• Lévi-Strauss outra vez

    Lévi-Strauss outra vezHá alguns dias assisti ao delicioso filme Yesterday, que conta a história de Jack Malik, o único ser na terra a se lembrar dos Beatles. Depois de um acidente, Malik acorda num mundo no qual esse grupo nunca havia existido, suas músicas não eram conhecidas e...bom, não vou contar mais nada para não estragar o fim. Porém, na continuidade lógica dos fatos, tudo o que estava diretamente ligado à existência dos Beatles também não existia.

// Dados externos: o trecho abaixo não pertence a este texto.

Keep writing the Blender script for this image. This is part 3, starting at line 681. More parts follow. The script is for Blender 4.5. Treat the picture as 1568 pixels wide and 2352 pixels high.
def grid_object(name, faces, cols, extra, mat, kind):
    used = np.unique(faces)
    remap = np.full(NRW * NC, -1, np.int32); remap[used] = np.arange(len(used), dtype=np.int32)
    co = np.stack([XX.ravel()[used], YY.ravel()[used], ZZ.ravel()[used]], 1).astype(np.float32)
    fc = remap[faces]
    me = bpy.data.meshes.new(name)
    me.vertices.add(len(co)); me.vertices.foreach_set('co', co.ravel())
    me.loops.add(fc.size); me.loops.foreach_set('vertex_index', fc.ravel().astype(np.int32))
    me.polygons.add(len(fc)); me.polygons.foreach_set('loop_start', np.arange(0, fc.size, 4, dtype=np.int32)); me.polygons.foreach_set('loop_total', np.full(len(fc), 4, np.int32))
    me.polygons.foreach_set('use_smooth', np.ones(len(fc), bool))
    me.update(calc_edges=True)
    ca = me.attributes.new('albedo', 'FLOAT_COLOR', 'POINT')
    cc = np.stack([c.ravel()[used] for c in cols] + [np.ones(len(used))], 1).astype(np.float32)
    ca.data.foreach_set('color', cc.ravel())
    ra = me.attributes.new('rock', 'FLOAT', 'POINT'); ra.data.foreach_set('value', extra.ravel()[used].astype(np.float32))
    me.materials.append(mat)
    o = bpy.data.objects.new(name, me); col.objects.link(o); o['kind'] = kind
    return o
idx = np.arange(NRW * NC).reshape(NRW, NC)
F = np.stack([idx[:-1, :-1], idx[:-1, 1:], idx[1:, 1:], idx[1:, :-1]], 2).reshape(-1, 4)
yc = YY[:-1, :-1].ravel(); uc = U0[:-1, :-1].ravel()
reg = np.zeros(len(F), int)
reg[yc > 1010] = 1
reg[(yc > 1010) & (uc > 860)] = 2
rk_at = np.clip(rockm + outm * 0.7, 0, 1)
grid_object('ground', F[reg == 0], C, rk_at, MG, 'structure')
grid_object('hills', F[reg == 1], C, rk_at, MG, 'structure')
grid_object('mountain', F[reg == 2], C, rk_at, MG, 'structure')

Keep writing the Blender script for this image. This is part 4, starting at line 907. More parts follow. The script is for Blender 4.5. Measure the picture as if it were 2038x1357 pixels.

    Comecei, então, a imaginar o mundo atual sem a existência de alguns grandes personagens que admiro. E como eu tinha acabado de terminar - depois de três anos! - o livro Lévi-Strauss de Emmanuelle Loyer, pratiquei esse exercício com ele. Como considerar a antropologia sem os estudos americanistas dos quais Lévi-Strauss foi um dos precursores? Como imaginar a evolução do pensamento antropológico sem a reviravolta do olhar sobre o lugar das sociedades ocidentais no mundo provocado por ele, no qual, até então, uma visão hierárquica subentendia que todas as sociedades seguiam uma trajetória evolucionista comum no fim da qual o modelo ocidental seria o Santo Gral, colocando todas as outras sociedades numa espécie de anacronismo permanente? Como pensar nas pesquisas etnológicas sem ter em mente o estabelecimento de um olhar distante e das teorias estruturalistas? A lista de sua contribuição é muito longa e vão muito além do aporte teórico, sua contribuição institucional também é grande, inclusive com a criação do Laboratório de Antropologia Social.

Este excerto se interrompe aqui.